Perhaps one of the strangest traditions we observe during the Yuletide season – other than using the word “Yuletide” – is the act of installing an indoor Christmas tree.

All year long we do our best to keep our houses clean. We go to extremes to keep such disgusting creatures as bugs and birds and the Kardashians from contaminating our domiciles.

And what do you suppose lives in trees? Bugs and birds.

I don’t have to point out that neither insects nor avians are known for their high standards when it comes to toilet habits.

Drive past any shopping center and you’ll see that the Christmas tree tradition is alive and thriving. Some parking lots contain so many trees, they could qualify as national forests.

Once was a time when nobody paid for Christmas trees, at least not in our little farming community.

When I was a youngster, Haas and Wolfe Lumber, our local lumberyard, gave Christmas trees to their loyal customers. This included our family.

It was an exciting day when our parents bundled us eight kids into our 1959 Ford station wagon and took us to town to pick out a tree.

The prospective Christmas trees would be lined up along a wall of the lumberyard’s gigantic shed, like wallflowers who were hoping that someone would ask them to dance. Each tree was scrutinized and debated over before one was finally selected. We hoped to find a specimen that held that intangible spark of Christmas magic.

The chosen tree would be stuffed into the back of the station wagon.

During the drive home, the tree’s piney fragrance blended with the excited breaths of eight kids who were drunk on Christmas anticipation.

We all smelled like Lysol by the time we got home, but nobody cared. After the tree was extracted from the station wagon, we gave it a shake in an attempt to remove loose needles. “Attempt” is the operative term.

Once the tree was squeezed through a couple of narrow doorways and ensconced in the living room, anyone could have traced its route by following the trail of fallen needles.

We didn’t have a Christmas tree stand, so we crammed the trunk of the tree into the mouth of an old gallon milk jug.

The entire family then bent to the task of decorating the cherished conifer. The operation ran like a Rube Goldberg clock, with the younger kids randomly hanging decorations on the lower boughs and the older kids randomly decorating the higher branches.

The most challenging part was untangling the Christmas tree lights, which always managed to become a knot of wires and fragile-as-soap-bubble bulbs.

When the last strand of tinsel was finally hung, the lights were powered up. It never failed: our Christmas tree always had that spark of Christmas magic.

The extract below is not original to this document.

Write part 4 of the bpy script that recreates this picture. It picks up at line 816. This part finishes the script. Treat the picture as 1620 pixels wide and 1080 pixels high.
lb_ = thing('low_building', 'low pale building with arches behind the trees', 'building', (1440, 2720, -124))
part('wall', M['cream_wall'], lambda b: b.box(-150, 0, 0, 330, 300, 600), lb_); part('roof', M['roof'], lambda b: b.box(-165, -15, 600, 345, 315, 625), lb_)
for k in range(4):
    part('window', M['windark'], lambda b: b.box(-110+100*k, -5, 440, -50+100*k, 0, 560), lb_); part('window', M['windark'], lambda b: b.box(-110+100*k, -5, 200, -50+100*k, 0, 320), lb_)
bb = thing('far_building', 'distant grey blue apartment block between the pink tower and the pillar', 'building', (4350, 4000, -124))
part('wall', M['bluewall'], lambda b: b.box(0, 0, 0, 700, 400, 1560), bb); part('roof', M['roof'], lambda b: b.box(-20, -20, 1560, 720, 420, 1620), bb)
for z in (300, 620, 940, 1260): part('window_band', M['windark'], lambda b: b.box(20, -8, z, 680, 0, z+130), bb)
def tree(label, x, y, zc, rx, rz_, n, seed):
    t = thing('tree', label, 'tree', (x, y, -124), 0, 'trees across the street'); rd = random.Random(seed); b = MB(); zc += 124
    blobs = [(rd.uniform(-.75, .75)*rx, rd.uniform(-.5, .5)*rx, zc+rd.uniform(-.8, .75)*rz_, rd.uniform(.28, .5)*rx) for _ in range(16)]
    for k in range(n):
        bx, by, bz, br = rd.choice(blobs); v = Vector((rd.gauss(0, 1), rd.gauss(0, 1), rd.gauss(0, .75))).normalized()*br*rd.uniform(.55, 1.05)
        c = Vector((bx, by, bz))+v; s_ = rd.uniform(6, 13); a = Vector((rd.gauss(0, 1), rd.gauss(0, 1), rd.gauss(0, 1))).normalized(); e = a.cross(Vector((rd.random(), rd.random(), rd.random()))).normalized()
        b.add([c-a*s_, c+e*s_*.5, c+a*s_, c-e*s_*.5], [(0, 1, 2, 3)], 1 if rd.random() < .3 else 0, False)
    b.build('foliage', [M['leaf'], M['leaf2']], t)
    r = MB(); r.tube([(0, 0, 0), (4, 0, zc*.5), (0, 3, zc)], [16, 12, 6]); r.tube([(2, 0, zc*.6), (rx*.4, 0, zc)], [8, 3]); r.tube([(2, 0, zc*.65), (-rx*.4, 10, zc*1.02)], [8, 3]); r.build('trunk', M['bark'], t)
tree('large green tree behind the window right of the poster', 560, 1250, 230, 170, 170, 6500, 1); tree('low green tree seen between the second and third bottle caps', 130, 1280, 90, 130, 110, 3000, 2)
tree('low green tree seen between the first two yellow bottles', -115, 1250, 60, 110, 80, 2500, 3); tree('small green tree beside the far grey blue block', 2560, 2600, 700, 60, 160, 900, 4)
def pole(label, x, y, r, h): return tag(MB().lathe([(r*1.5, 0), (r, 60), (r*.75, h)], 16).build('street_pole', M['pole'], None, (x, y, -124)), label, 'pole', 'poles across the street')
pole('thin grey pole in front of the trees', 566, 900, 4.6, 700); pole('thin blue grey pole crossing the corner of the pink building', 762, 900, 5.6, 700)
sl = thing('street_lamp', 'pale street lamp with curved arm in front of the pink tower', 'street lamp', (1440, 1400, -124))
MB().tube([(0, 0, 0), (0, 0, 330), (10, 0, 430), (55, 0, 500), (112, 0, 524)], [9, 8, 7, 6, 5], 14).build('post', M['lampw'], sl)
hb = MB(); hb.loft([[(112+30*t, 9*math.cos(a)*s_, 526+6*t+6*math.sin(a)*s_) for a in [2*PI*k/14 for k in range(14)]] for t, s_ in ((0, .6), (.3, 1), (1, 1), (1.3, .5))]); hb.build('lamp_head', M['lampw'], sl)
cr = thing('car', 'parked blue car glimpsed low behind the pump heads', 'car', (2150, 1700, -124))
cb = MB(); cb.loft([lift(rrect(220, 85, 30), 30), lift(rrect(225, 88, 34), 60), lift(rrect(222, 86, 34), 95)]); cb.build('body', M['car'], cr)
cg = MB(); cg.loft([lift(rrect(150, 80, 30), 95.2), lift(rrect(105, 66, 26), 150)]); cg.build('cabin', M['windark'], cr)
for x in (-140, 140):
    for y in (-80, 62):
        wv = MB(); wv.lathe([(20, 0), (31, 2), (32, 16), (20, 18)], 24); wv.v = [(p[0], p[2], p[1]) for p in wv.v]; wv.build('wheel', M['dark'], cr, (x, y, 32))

One Christmas it looked as if we wouldn’t have a Christmas tree.

It was the Bad Winter of ’68, a season that brought an unending procession of Biblical blizzards.

Living on the ice planet Hoth would have been a Fourth of July picnic by comparison.

School was cancelled for weeks at a time due to the deep snow. I wouldn’t be surprised if I still need to make up missed classes.

Free Christmas tree or no, we couldn’t risk the trek to town. We might become mired in a mountainous snowdrift and not be found until centuries later when we emerged from the toe of a melting glacier.

Dad pointed out that we had a spruce tree on our farmyard and that one of its branches could be a “make do” Christmas tree.

Armed with a hacksaw, my two brothers and I muscled through the snow and amputated one of the spruce’s limbs.

I checked our prize for bird’s nests and hibernating bugs as we dragged it toward the house.

After we had set the branch in the milk jug, we noticed a problem. Being just a bough, our “tree” was two-dimensional. It looked sort of like a Christmas tree, albeit one that had been flattened by a steam roller.

There seemed to be no chance that this scraggly collection of needles and sticks could contain any Christmas magic.

Even so, we decorated the branch best as we could. This didn’t take long, since there was just one side to work with.

When the decorating was done, we stood back and held our collective breaths. Someone plugged in the lights and … there it was.

The Christmas magic had somehow happened.

I don’t recall what I got for Christmas that year. But I do know that we had plenty of food and a warm house and a loving family.

And a spruce bough that, by some miracle, brought us the gift of Christmas magic.